AECL, Whiteshell Laboratories
Pinawa, Manitoba, Canada
Experimental and numerical studies have been performed to determine the heat transfer coefficients from a finned cylindrical surfaces to subcooled boiling water. Tests were conducted in an annular test section consisting of a heater with either six, eight or ten longitudinal, rectangular fins. The heater was made from a stainless steel tube coated with aluminum oxide and clad with an outer aluminum sheath. The axial heat flux is uniformly distributed along the heater. Tests were carried out at pressures between 110 and 350 kPa, velocities between the 1 and 10 m/s, and inlet water temperatures 26 to 90$\deg$ C.
A two-dimensional finite-element heat transfer model using the Galerkin method was used to analyze the experimental data to obtain heat transfer coefficients along the finned surface. The power temperature, pressure, velocity and fluid temperature measurements were supplied to the model for each experimental data point to be analyzed.
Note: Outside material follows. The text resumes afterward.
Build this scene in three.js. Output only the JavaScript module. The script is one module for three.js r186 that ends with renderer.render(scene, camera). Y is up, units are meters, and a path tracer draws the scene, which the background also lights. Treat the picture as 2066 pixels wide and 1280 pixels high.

Two different procedures were used to determine heat transfer coefficients around the finned periphery.
The first method was applied for the partial subcooled boiling where single phase- and boiling regions were present along the finned periphery. The experimental data points having the fin-tip temperature less than the ONB (onset of nucleate boiling) temperature and a fin root temperature greater than the ONB temperature were used. The single-phase heat transfer coefficient was applied along the finned surface from the ONB point to the fin tip. The heat transfer coefficient was altered along the boiling region until the predicted temperature was matched by its measured value. The second method was applied for tests having the measured fin-tip and fin-root temperatures above the ONB temperature (fully developed subcooled boiling). The solution procedure was to alter the heat transfer coefficient along the finned surface until the predicted surface temperature matched the measured fin-root and fin-tip temperatures.
A new correlation was developed based on assumption that the total surface heat flux around the periphery is made up of a nucleate boiling contribution and single-phase forced convective contribution. Multiple regression analysis was used to give the values of the constant and exponents in the proposed correlation. Good agreement has been found between heat transfer coefficients obtained from the numerical analysis and those predicted by the correlation.